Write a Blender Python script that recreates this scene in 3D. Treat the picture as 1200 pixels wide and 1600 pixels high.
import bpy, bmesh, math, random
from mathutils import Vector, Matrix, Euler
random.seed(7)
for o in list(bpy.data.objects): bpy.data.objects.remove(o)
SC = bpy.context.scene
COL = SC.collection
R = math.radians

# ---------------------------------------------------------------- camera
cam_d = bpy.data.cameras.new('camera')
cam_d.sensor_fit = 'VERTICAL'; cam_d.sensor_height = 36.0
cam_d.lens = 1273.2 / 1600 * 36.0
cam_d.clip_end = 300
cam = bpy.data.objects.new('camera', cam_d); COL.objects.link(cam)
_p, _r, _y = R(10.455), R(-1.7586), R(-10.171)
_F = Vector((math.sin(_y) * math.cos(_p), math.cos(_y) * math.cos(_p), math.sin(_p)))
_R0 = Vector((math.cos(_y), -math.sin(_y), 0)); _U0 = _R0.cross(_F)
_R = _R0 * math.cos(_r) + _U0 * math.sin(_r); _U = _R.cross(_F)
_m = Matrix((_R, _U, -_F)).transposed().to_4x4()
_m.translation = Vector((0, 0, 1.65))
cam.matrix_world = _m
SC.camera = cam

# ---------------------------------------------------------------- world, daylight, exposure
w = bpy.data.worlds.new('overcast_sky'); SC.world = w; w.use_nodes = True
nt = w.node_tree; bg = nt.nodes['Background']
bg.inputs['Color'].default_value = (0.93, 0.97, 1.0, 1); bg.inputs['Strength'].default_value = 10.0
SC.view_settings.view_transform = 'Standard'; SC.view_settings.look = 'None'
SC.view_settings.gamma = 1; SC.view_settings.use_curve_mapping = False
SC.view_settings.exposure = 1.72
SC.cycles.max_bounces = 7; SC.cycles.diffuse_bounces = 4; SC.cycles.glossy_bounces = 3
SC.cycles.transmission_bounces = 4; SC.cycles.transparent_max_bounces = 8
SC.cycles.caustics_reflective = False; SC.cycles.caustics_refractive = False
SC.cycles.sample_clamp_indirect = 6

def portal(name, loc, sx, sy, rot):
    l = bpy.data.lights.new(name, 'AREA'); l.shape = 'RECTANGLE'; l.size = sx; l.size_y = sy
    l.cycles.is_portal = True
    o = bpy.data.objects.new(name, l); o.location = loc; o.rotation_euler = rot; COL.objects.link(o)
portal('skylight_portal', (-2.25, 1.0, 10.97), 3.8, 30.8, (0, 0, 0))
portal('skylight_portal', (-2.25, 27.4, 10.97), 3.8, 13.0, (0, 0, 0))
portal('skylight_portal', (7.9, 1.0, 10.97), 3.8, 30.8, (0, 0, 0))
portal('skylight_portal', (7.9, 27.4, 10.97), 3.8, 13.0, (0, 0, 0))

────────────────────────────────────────

Type out the whole listing above again, exactly as it stands.

### Exercise response
Write a Blender Python script that recreates this scene in 3D. Treat the picture as 1200 pixels wide and 1600 pixels high.
import bpy, bmesh, math, random
from mathutils import Vector, Matrix, Euler
random.seed(7)
for o in list(bpy.data.objects): bpy.data.objects.remove(o)
SC = bpy.context.scene
COL = SC.collection
R = math.radians

# ---------------------------------------------------------------- camera
cam_d = bpy.data.cameras.new('camera')
cam_d.sensor_fit = 'VERTICAL'; cam_d.sensor_height = 36.0
cam_d.lens = 1273.2 / 1600 * 36.0
cam_d.clip_end = 300
cam = bpy.data.objects.new('camera', cam_d); COL.objects.link(cam)
_p, _r, _y = R(10.455), R(-1.7586), R(-10.171)
_F = Vector((math.sin(_y) * math.cos(_p), math.cos(_y) * math.cos(_p), math.sin(_p)))
_R0 = Vector((math.cos(_y), -math.sin(_y), 0)); _U0 = _R0.cross(_F)
_R = _R0 * math.cos(_r) + _U0 * math.sin(_r); _U = _R.cross(_F)
_m = Matrix((_R, _U, -_F)).transposed().to_4x4()
_m.translation = Vector((0, 0, 1.65))
cam.matrix_world = _m
SC.camera = cam

# ---------------------------------------------------------------- world, daylight, exposure
w = bpy.data.worlds.new('overcast_sky'); SC.world = w; w.use_nodes = True
nt = w.node_tree; bg = nt.nodes['Background']
bg.inputs['Color'].default_value = (0.93, 0.97, 1.0, 1); bg.inputs['Strength'].default_value = 10.0
SC.view_settings.view_transform = 'Standard'; SC.view_settings.look = 'None'
SC.view_settings.gamma = 1; SC.view_settings.use_curve_mapping = False
SC.view_settings.exposure = 1.72
SC.cycles.max_bounces = 7; SC.cycles.diffuse_bounces = 4; SC.cycles.glossy_bounces = 3
SC.cycles.transmission_bounces = 4; SC.cycles.transparent_max_bounces = 8
SC.cycles.caustics_reflective = False; SC.cycles.caustics_refractive = False
SC.cycles.sample_clamp_indirect = 6

def portal(name, loc, sx, sy, rot):
    l = bpy.data.lights.new(name, 'AREA'); l.shape = 'RECTANGLE'; l.size = sx; l.size_y = sy
    l.cycles.is_portal = True
    o = bpy.data.objects.new(name, l); o.location = loc; o.rotation_euler = rot; COL.objects.link(o)
portal('skylight_portal', (-2.25, 1.0, 10.97), 3.8, 30.8, (0, 0, 0))
portal('skylight_portal', (-2.25, 27.4, 10.97), 3.8, 13.0, (0, 0, 0))
portal('skylight_portal', (7.9, 1.0, 10.97), 3.8, 30.8, (0, 0, 0))
portal('skylight_portal', (7.9, 27.4, 10.97), 3.8, 13.0, (0, 0, 0))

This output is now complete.